(What you have to do): Omit all images. Write out the rest of the material exactly.

---+---

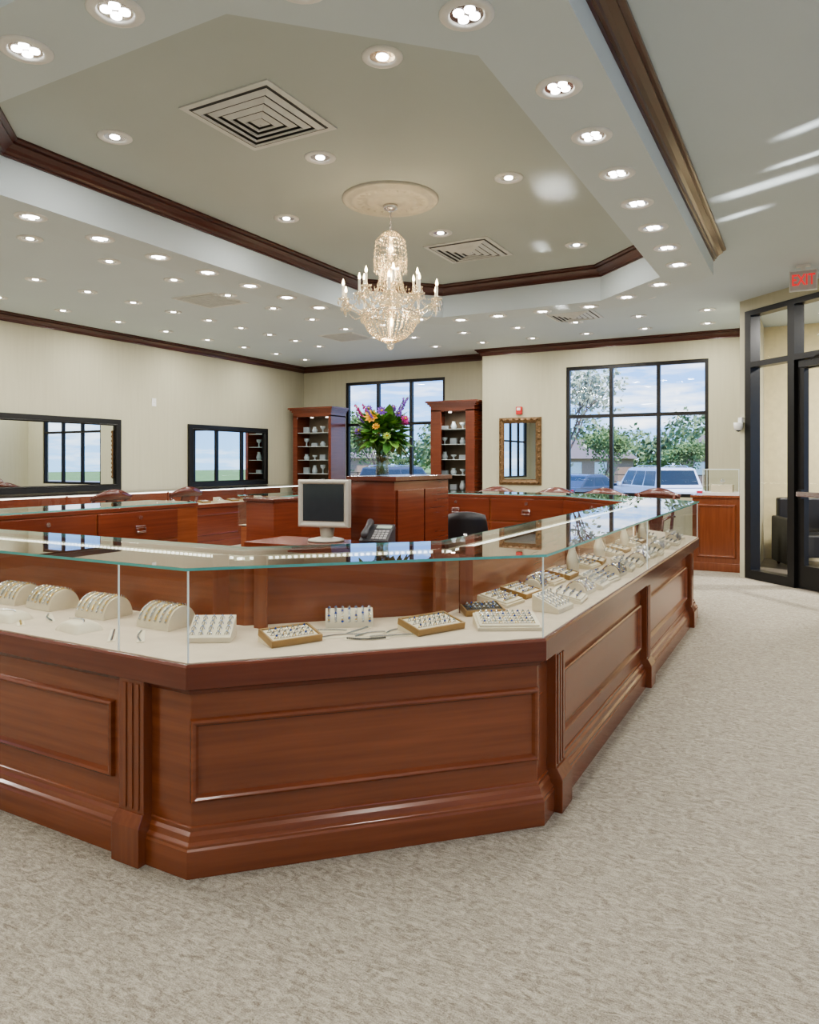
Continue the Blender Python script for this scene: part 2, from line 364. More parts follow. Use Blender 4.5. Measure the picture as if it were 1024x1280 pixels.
def lamp(x,y,z,p,size=.14,col=(1,.965,.91),name='downlight_and_fill_lamp',spread=math.pi):
    l=bpy.data.lights.new(name,'AREA'); l.shape='DISK'; l.size=size; l.energy=p; l.color=col; l.spread=spread
    o=bpy.data.objects.new(name,l); o.location=(x,y,z-.03); sc.collection.objects.link(o); return o
for x,y in ring[::1]: lamp(x,y,Z0,9)
for x,y in tray: lamp(x,y,ZT,9)
for i,(x,y) in enumerate(outer):
    if i%2==0: lamp(x,y,ZC,17)
for x,y in ((1.4,3.2),(1.2,0.8),(1.2,-1.2),(1.2,5.6),(-4.5,-1.2),(-7,.5)): lamp(x,y,ZC,30,.3)  # added fill lamps, no fixtures here, brightening the room out of view
lamp(1.2,9.3,ZC,190,.3,name='vestibule_fill'); lamp(3.2,7.5,ZC,120,.3,name='vestibule_fill')  # added fill lights to brighten the vestibule, no fixture behind them
# sunlight bounced off parked cars, entering through the windows as narrow beams
def beam(src,dst,w,h,p):
    l=bpy.data.lights.new('sun_glint','AREA'); l.shape='RECTANGLE'; l.size=w; l.size_y=h; l.energy=p; l.spread=math.radians(1.0); l.color=(1,.98,.95)
    o=bpy.data.objects.new('sun_glint',l); o.location=src; sc.collection.objects.link(o)
    o.rotation_euler=(Vector(dst)-Vector(src)).to_track_quat('-Z','Y').to_euler()
beam((-2.9,14,.98),(-1.60,5.02,3.24),.24,.06,.22)
beam((-2.95,13,.30),(-2.15,6.45,3.24),.10,.20,.16)
beam((4.3,3.2,1.3),(-.25,5.35,3.13),.12,.22,.50)
beam((4.3,2.9,1.25),(-.05,5.0,3.13),.06,.12,.18)
beam((4.3,3.3,1.25),(-.45,5.9,3.13),.07,.10,.16)
beam((4.3,2.0,1.2),(.05,4.5,3.13),.06,.16,.20)
# diffusers
GREYV=pm('vent_paint',(.68,.70,.68),.5); DKV=pm('vent_dark',(.10,.10,.095),.8)
def diffuser(x,y,z,sz=.62,simple=False):
    mb=MB(); h=sz/2
    if simple:
        mb.rectframe(Matrix(((1,0,0,x),(0,0,1,y),(0,-1,0,z),(0,0,0,1))),-h,h,-h,h,.05,.012,0)
        for i in range(11):
            yy=-h+.05+(sz-.1)*(i+.5)/11; mb.box(x-h+.04,x+h-.04,y+yy-.015,y+yy+.008,z-.012,z-.002,0)
        mb.box(x-h+.04,x+h-.04,y-h+.04,y+h-.04,z-.002,z,1)
        mb.build('ceiling_return_grille',[GREYV,BLK])
    else:
        mb.box(x-h,x+h,y-h,y+h,z-.008,z,0); mb.box(x-h*.88,x+h*.88,y-h*.88,y+h*.88,z-.010,z-.008,1)
        for i,s in enumerate((.84,.66,.48,.30,.13)):
            a=h*s; b=h*max(s-.10,.0); zo=z-.014-.004*i; zi=z-.030-.004*i
            vs=[(x-a,y-a,zo),(x+a,y-a,zo),(x+a,y+a,zo),(x-a,y+a,zo),(x-b,y-b,zi),(x+b,y-b,zi),(x+b,y+b,zi),(x-b,y+b,zi)]
            mb.add(vs,[(0,1,5,4),(1,2,6,5),(2,3,7,6),(3,0,4,7)],0)
            c=b-.004
            if c>0: mb.add([(x-b,y-b,zi),(x+b,y-b,zi),(x+b,y+b,zi),(x-b,y+b,zi),(x-c,y-c,zi+.010),(x+c,y-c,zi+.010),(x+c,y+c,zi+.010),(x-c,y+c,zi+.010)],[(0,1,5,4),(1,2,6,5),(2,3,7,6),(3,0,4,7)],0)
        mb.build('ceiling_air_diffuser',[GREYV,DKV],recalc=False)
diffuser(-2.72,3.2,ZT); diffuser(-2.75,6.12,ZT,.62); diffuser(-5.95,6.15,ZC,.6,True); diffuser(-5.95,8.9,ZC,.6,True); diffuser(-2.6,8.95,ZC,.6)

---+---

(The answer):
Continue the Blender Python script for this scene: part 2, from line 364. More parts follow. Use Blender 4.5. Measure the picture as if it were 1024x1280 pixels.
def lamp(x,y,z,p,size=.14,col=(1,.965,.91),name='downlight_and_fill_lamp',spread=math.pi):
    l=bpy.data.lights.new(name,'AREA'); l.shape='DISK'; l.size=size; l.energy=p; l.color=col; l.spread=spread
    o=bpy.data.objects.new(name,l); o.location=(x,y,z-.03); sc.collection.objects.link(o); return o
for x,y in ring[::1]: lamp(x,y,Z0,9)
for x,y in tray: lamp(x,y,ZT,9)
for i,(x,y) in enumerate(outer):
    if i%2==0: lamp(x,y,ZC,17)
for x,y in ((1.4,3.2),(1.2,0.8),(1.2,-1.2),(1.2,5.6),(-4.5,-1.2),(-7,.5)): lamp(x,y,ZC,30,.3)  # added fill lamps, no fixtures here, brightening the room out of view
lamp(1.2,9.3,ZC,190,.3,name='vestibule_fill'); lamp(3.2,7.5,ZC,120,.3,name='vestibule_fill')  # added fill lights to brighten the vestibule, no fixture behind them
# sunlight bounced off parked cars, entering through the windows as narrow beams
def beam(src,dst,w,h,p):
    l=bpy.data.lights.new('sun_glint','AREA'); l.shape='RECTANGLE'; l.size=w; l.size_y=h; l.energy=p; l.spread=math.radians(1.0); l.color=(1,.98,.95)
    o=bpy.data.objects.new('sun_glint',l); o.location=src; sc.collection.objects.link(o)
    o.rotation_euler=(Vector(dst)-Vector(src)).to_track_quat('-Z','Y').to_euler()
beam((-2.9,14,.98),(-1.60,5.02,3.24),.24,.06,.22)
beam((-2.95,13,.30),(-2.15,6.45,3.24),.10,.20,.16)
beam((4.3,3.2,1.3),(-.25,5.35,3.13),.12,.22,.50)
beam((4.3,2.9,1.25),(-.05,5.0,3.13),.06,.12,.18)
beam((4.3,3.3,1.25),(-.45,5.9,3.13),.07,.10,.16)
beam((4.3,2.0,1.2),(.05,4.5,3.13),.06,.16,.20)
# diffusers
GREYV=pm('vent_paint',(.68,.70,.68),.5); DKV=pm('vent_dark',(.10,.10,.095),.8)
def diffuser(x,y,z,sz=.62,simple=False):
    mb=MB(); h=sz/2
    if simple:
        mb.rectframe(Matrix(((1,0,0,x),(0,0,1,y),(0,-1,0,z),(0,0,0,1))),-h,h,-h,h,.05,.012,0)
        for i in range(11):
            yy=-h+.05+(sz-.1)*(i+.5)/11; mb.box(x-h+.04,x+h-.04,y+yy-.015,y+yy+.008,z-.012,z-.002,0)
        mb.box(x-h+.04,x+h-.04,y-h+.04,y+h-.04,z-.002,z,1)
        mb.build('ceiling_return_grille',[GREYV,BLK])
    else:
        mb.box(x-h,x+h,y-h,y+h,z-.008,z,0); mb.box(x-h*.88,x+h*.88,y-h*.88,y+h*.88,z-.010,z-.008,1)
        for i,s in enumerate((.84,.66,.48,.30,.13)):
            a=h*s; b=h*max(s-.10,.0); zo=z-.014-.004*i; zi=z-.030-.004*i
            vs=[(x-a,y-a,zo),(x+a,y-a,zo),(x+a,y+a,zo),(x-a,y+a,zo),(x-b,y-b,zi),(x+b,y-b,zi),(x+b,y+b,zi),(x-b,y+b,zi)]
            mb.add(vs,[(0,1,5,4),(1,2,6,5),(2,3,7,6),(3,0,4,7)],0)
            c=b-.004
            if c>0: mb.add([(x-b,y-b,zi),(x+b,y-b,zi),(x+b,y+b,zi),(x-b,y+b,zi),(x-c,y-c,zi+.010),(x+c,y-c,zi+.010),(x+c,y+c,zi+.010),(x-c,y+c,zi+.010)],[(0,1,5,4),(1,2,6,5),(2,3,7,6),(3,0,4,7)],0)
        mb.build('ceiling_air_diffuser',[GREYV,DKV],recalc=False)
diffuser(-2.72,3.2,ZT); diffuser(-2.75,6.12,ZT,.62); diffuser(-5.95,6.15,ZC,.6,True); diffuser(-5.95,8.9,ZC,.6,True); diffuser(-2.6,8.95,ZC,.6)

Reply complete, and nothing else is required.